Wednesday, July 17, 2002
Page 3
Board Again Votes to Appeal Verdict in Case Alleging Beating by Deputy
By a MetNews Staff Writer
The county Board of Supervisors yesterday voted for the second time in as many weeks to seek appellate review of adverse decisions in a jail inmate’s excessive force lawsuit and two county employee actions alleging a sham payroll scheme.
The board voted to appeal a jury verdict in favor of Javier Rocha, who sued Sheriff Lee Baca and each member of the Board of Supervisors for what he said was an unwarranted beating at the hands of Deputy Sheriff David Sameyah at the Pitchess Detention Center in Saugus on March 17, 1999.
The supervisors also voted to seek a writ overturning Los Angeles Superior Court Judge Charles McCoy’s June 21 decision in the class action filed by Robert Shiell, a county lawyer who charged that he was improperly denied a deputy county counsel’s salary, benefits and promotions by being put on the payroll of a county-created agency. The board took a similar action in a suit by “contract” employees in other county departments who say they have worked as county employees for years without the rights or benefits of an employee.
The vote in open session mirrored a July 9 closed session action, except that Supervisor Gloria Molina—who was upset that last week’s action took place without her—was present this time.
Molina, who arrived late to the closed session, apparently was unaware that her colleagues already had voted to move forward with appellate review.
County spokeswoman Judy Hammond said Molina was especially interested in the Rocha decision and believed, after a conversation with County Counsel Lloyd Pellman, that the item was to be continued.
The misunderstanding was compounded when the board’s executive officer, Violet Varona-Lukens, failed to report the board’s actions when the supervisors reconvened in open session, leading Molina’s staff—as well as the public—to believe that no action had been taken on any of the three lawsuits.
Varona-Lukens did report on action taken in closed session on other suits.
Molina had the item put on the agenda a second time after her staff learned that a vote was recorded. The second vote went the same way—except that Molina voted against appealing the Rocha decision.
County attempts to dismiss the case on immunity grounds and avoid a trial were previously denied by the U.S. District Court for the Central District of California.
Calls to the County Counsel’s Office late yesterday were not returned.
Attorney Stephen Yagman, who represents Rocha, said the county is not yet able to file an appeal because a second part of the suit that was severed from the damages claim has yet to be tried.

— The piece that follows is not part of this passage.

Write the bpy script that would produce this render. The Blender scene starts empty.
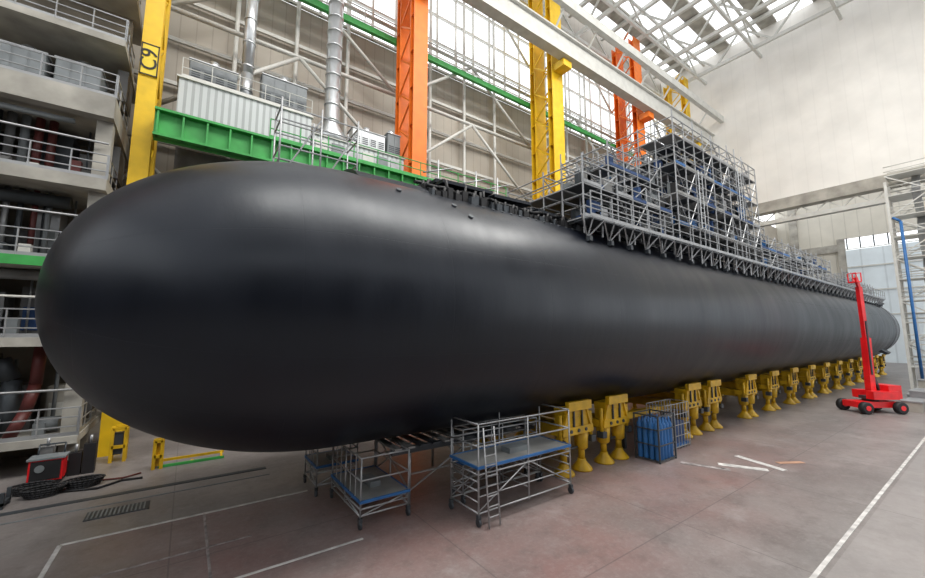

That portion is a claim of personal liability on the part of Baca and each member of the board.
“All claims with regard to all parties have to have been resolved” before an appeal can be filed, Yagman said. “They obviously don’t understand what they are doing, which is not unusual.”
In the Shiell case, McCoy rejected a county argument that the matter must first be decided by the Civil Service Commission, which already had the case in front of it but declined jurisdiction. A previous county demurrer had been sustained on the ground that administrative remedies had not been exhausted, but this time McCoy overruled the demurrer .
“While plaintiffs apparently argued to the [Civil Service Commission] that the Commission possessed the authority to decline to exercise jurisdiction, that conduct does not, in this Court’s view, constitute a failure to exhaust administrative remedies of the sort that would justify sustaining the demurrer here,” McCoy said in the statement of decision in the case.
The county has moved most lawyers on the Auxiliary Legal Services payroll to employee status, but disputes remain over back pay and benefits.